Interviews
Jack Ketchum and the horror next door
By Al Kratina
January 15, 2008 - 13:07




girl-next-door-02.jpg
Jack Ketchum made my girlfriend vomit. Well, not directly. And he feels pretty sorry about it, apologizing profusely during our interview and expressing relief that she has forgiven him. But that doesn’t change the fact that the Gregory Wilson’s film version of his brutal 1989 novel The Girl Next Door captures the grueling intensity of the underground horror legend's writing to such an extent that she went scurrying to the washroom after a particularly unpleasant blow-torch scene.

Ketchum categorizes The Girl Next Door as a “dark drama”, but most would describe it as a horrific Stand By Me set slightly north of Hell, far enough away that no one has visible bat wings but still close enough that most of the town is four beers away from making Christmas decorations out of pig guts. Inspired by true events, the film follows David, a young boy whose life is forever altered when two orphaned sisters move in next door to live with Ruth, a single mother of three sons. The girls, particularly the older Meg, are the catalyst that sparks Ruth’s degeneration into madness, a mental collapse that leads to abuse, torture and ultimately murder, all with the willing participation of neighborhood kids. It’s a powerful novel, and, despite its low budget, an equally grueling film.

girl-next-door-03.jpg

Ketchum, real name Dallas Mayr, began writing poetry as a child, likely “to impress the girls.” Early influences included Robert Bloch, Richard Matheson, and Theodore Sturgeon, as well as the early horror films from Universal studios. Ketchum's professional writing career was prefaced by a career as an author’s agent, working "small jobs for big authors, like Norman Mailer, and big jobs for up and coming authors like Marion Zimmer Bradley. Actually, Henry Miller was on my desk once, and I brought him in. I’m very happy about that.” In the mid-70s, his own literary ambitions took over. “I thought, you know, dammit, some of the stuff I’m selling, I’m better than, so I think I’ll give it a shot.” He wrote prolifically for men’s magazines like Swank, and music mags like Creem, though he soon felt the strain of his intense output. “One year,” Ketchum explains, “I published 24 pieces. That’s a lot, considering you have to come up with the notions first. I was kind of getting worn.
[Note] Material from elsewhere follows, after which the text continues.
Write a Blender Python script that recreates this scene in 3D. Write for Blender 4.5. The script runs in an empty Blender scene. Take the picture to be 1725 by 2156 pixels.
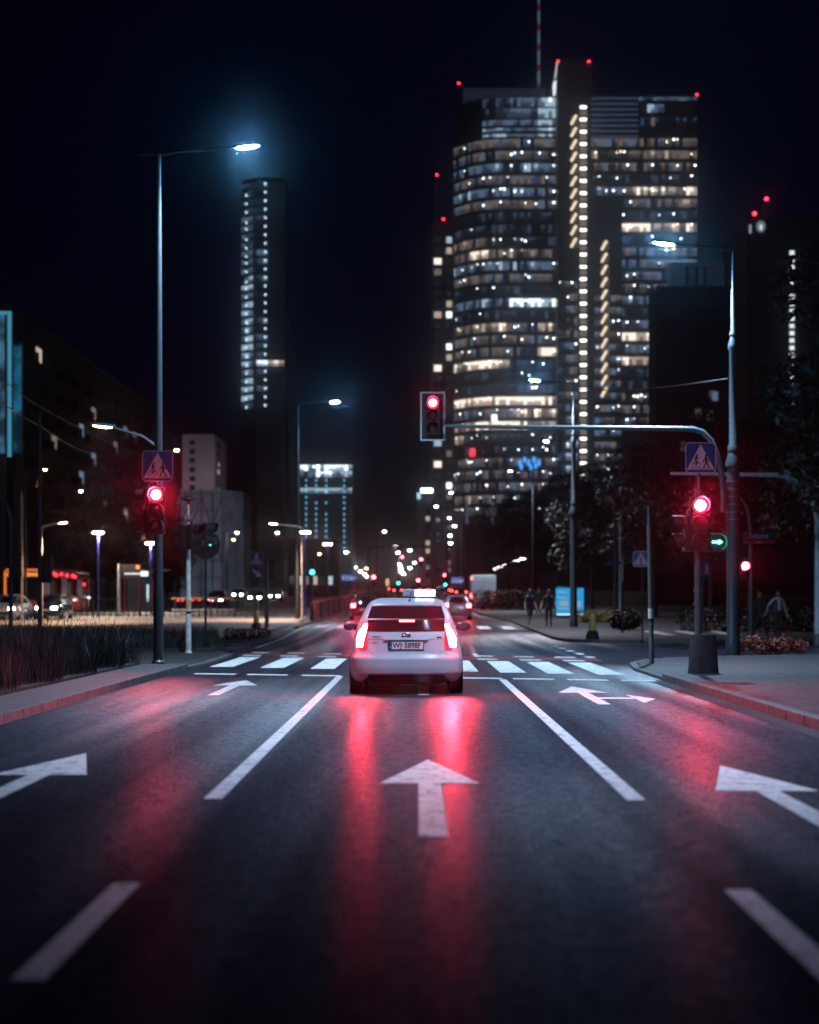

I thought, gee, why don’t I write a novel.”

That novel was Off Season, a brutal riff on the cannibalistic Sawney Bean legend that drew inspiration from both literary and filmic sources. “This is back in the late 70s and all this cool stuff was coming out in movies, like Night of the Living Dead and The Texas Chainsaw Massacre and Cronenberg’s movies,” explains Ketchum, “and I was reading all these horror novels… but what they weren't doing is what some of these movies were doing, which is getting up close and personal with it.” Off Season was hard to swallow for some critics, likely because it tasted like salted human meat, but Ketchum has followed it up with 11 other novels and countless short story collections, most focusing not on supernatural horror, but rather human cruelty. “There are other people who write supernatural better than me, because it scares them more,” explains Ketchum, “but what scares me most, is what we do to one another.”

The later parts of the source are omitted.